Ravi Badri we still have numbers on our side as there are more people living in the villages. as Rajaji says, recognize the strength of vilages and turn them into possibilities. the folks in village can walk long distance, eat one meal a day and still walk, sleep, defecate, bathe in the open and live under harsh climatic conditions. they have enormous mental strength. these strength if channelized into a nonviolent force can do wonders.
Preekshit Dhillon Aparna Krishnan Reducing oneself to poverty is no solution to another person's poverty. Pardon the directness.
Aparna Krishnan 'There is enough for everyone's need but not enough for everyone's greed'. We are living in the greed zone, I also apologie for the directness.
Aparna Krishnan And there is a logic for integratng with the people we wish to understand and work with - as far as courage and integrity permits.

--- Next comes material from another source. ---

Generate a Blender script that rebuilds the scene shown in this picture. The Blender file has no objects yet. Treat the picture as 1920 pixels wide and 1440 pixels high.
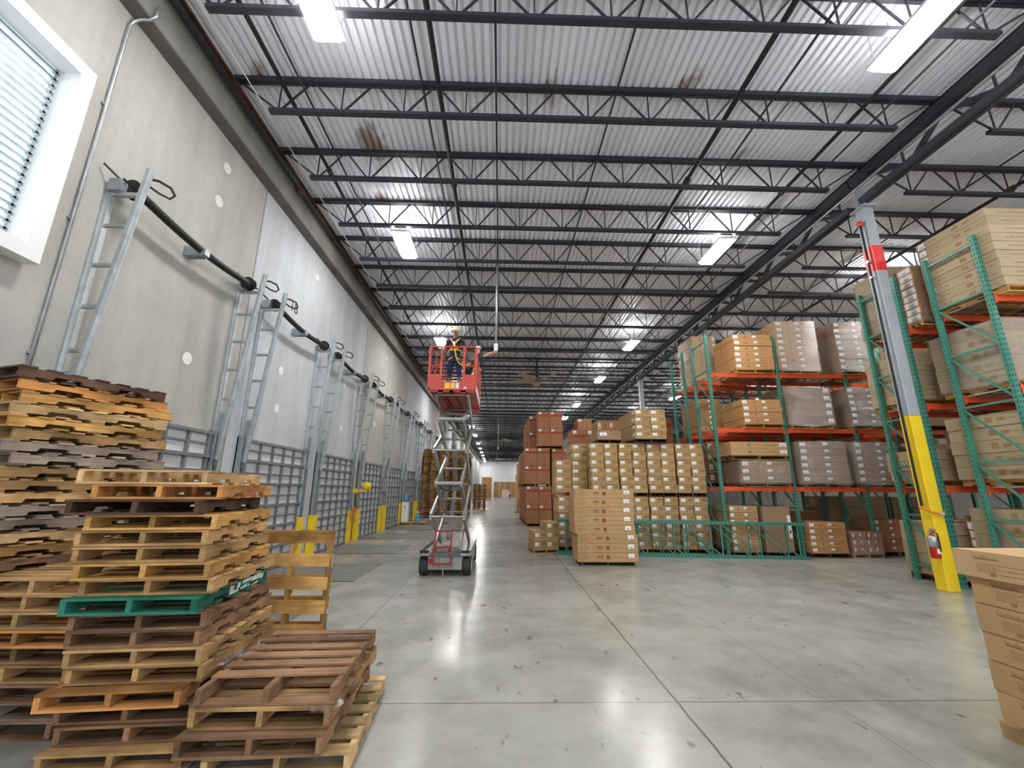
import bpy, bmesh, math, random
from mathutils import Vector, Matrix
S = bpy.context.scene
C = S.collection
PI = math.pi
rnd = random.Random(7)
# ------------------------------------------------------------------ camera
cam_d = bpy.data.cameras.new('camera')
cam_d.sensor_width = 36.0
cam_d.lens = 790.0 / 1920.0 * 36.0
cam_d.clip_end = 400
cam = bpy.data.objects.new('camera', cam_d)
C.objects.link(cam)
RX = Vector((0.9996122, -0.0270108, 0.0067735))
RD = Vector((0.0131100, 0.2418693, -0.9702203))
RF = Vector((0.0245681, 0.9699328, 0.2421296))
mw = Matrix.Identity(4)
for i in range(3):
    mw[i][0] = RX[i]; mw[i][1] = -RD[i]; mw[i][2] = -RF[i]
mw[2][3] = 1.9
cam.matrix_world = mw
S.camera = cam
# ------------------------------------------------------------------ world and exposure
w = bpy.data.worlds.new('world'); S.world = w
w.use_nodes = True
bg = w.node_tree.nodes['Background']
bg.inputs[0].default_value = (0.92, 0.96, 1.0, 1)
bg.inputs[1].default_value = 1.15          # fill light: unseen rear end left open to brighten the hall
S.view_settings.view_transform = 'Standard'
S.view_settings.look = 'None'
S.view_settings.gamma = 1.0
S.view_settings.use_curve_mapping = False
S.view_settings.exposure = 0.85
LAMP = 62.0                                 # strength of the light panels in the ceiling
WINDOW = 1.5                                # daylight in the wall window
try:
    S.cycles.max_bounces = 7; S.cycles.diffuse_bounces = 5; S.cycles.glossy_bounces = 3
    S.cycles.transparent_max_bounces = 12
    S.cycles.sample_clamp_indirect = 6.0
    S.cycles.use_denoising = True
except Exception:
    pass

# ------------------------------------------------------------------ materials
def new_mat(name):
    m = bpy.data.materials.new(name); m.use_nodes = True
    nt = m.node_tree
    return m, nt, nt.nodes['Principled BSDF']
def N(nt, t, **kw):
    n = nt.nodes.new(t)
    for k, v in kw.items(): setattr(n, k, v)
    return n
def L(nt, a, b): nt.links.new(a, b)
def mixrgb(nt, fac, a, b, mode='MIX'):
    n = nt.nodes.new('ShaderNodeMix'); n.data_type = 'RGBA'; n.blend_type = mode
    for sock, v in ((n.inputs[0], fac), (n.inputs[6], a), (n.inputs[7], b)):
        if isinstance(v, (int, float)): sock.default_value = v
        elif isinstance(v, tuple): sock.default_value = (v[0], v[1], v[2], 1)
        else: nt.links.new(v, sock)
    return n.outputs[2]
def ramp(nt, fac, stops):
    n = nt.nodes.new('ShaderNodeValToRGB')
    e = n.color_ramp.elements
    while len(e) < len(stops): e.new(0.5)
    for i, (p, c) in enumerate(stops):
        e[i].position = p
        e[i].color = (c, c, c, 1) if isinstance(c, (int, float)) else (c[0], c[1], c[2], 1)
    nt.links.new(fac, n.inputs[0])
    return n.outputs[0]
def math_(nt, op, a, b=None, c=None):
    n = nt.nodes.new('ShaderNodeMath'); n.operation = op
    for i, v in enumerate((a, b, c)):
        if v is None: continue
        if isinstance(v, (int, float)): n.inputs[i].default_value = v
        else: nt.links.new(v, n.inputs[i])
    return n.outputs[0]
def noise(nt, vec, scale, detail=3, rough=0.5):
    n = nt.nodes.new('ShaderNodeTexNoise')
    n.inputs['Scale'].default_value = scale; n.inputs['Detail'].default_value = detail
    n.inputs['Roughness'].default_value = rough
    if vec is not None: nt.links.new(vec, n.inputs['Vector'])
    return n.outputs['Fac']
def objvec(nt, scale=(1, 1, 1), jitter=True):
    tc = nt.nodes.new('ShaderNodeTexCoord')
    mp = nt.nodes.new('ShaderNodeMapping'); mp.inputs['Scale'].default_value = scale
    nt.links.new(tc.outputs['Object'], mp.inputs['Vector'])
    if jitter:
        oi = nt.nodes.new('ShaderNodeObjectInfo')
        mm = math_(nt, 'MULTIPLY', oi.outputs['Random'], 37.0)
        nt.links.new(mm, mp.inputs['Location'])
    return mp.outputs[0]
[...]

Aparna Krishnan When one goes to a far superior culture, impoversished by us, and tries to 'help them' ! One faces many dilemas
Ravi Badri there is no dilemma aparna when we realize that the struggle is just as much ours as it is theirs, we are only alies in the struggle and as allies we have specific responsibilities, not all the responsibilities. secondly when we realize the manufacture of desire that is taking place and that real freedom is in freedom from these manufactured desire, then all our accumulations will start to feel like a burden. we will not be adopting poverty but we naturally start wanting less and less. the next thing is how sure are we about our agenda ? are we willing to put everything at stake for what we believe in ? if we examine our own lives, we find many instances where there are contradictions. resolving these takes time as it takes time to develop courage and conviction.
Aparna Krishnan Yes, one desires less, and anyway those things never interested ( expensive clothes, or eating out, or anything), so it was no great 'giving up'. But these is that worry about the future that makes all mankind one - and that makes us hold on when we should give away. To that extent one stays compromised. Yes, moral evolution is a process, and meantime one carries the cross of contradictions.That is one part.
Aparna Krishnan The other part is that as we get closer to their living style only do we understand more and more and are able to act more and more meaningfully. And therefore also the necessity.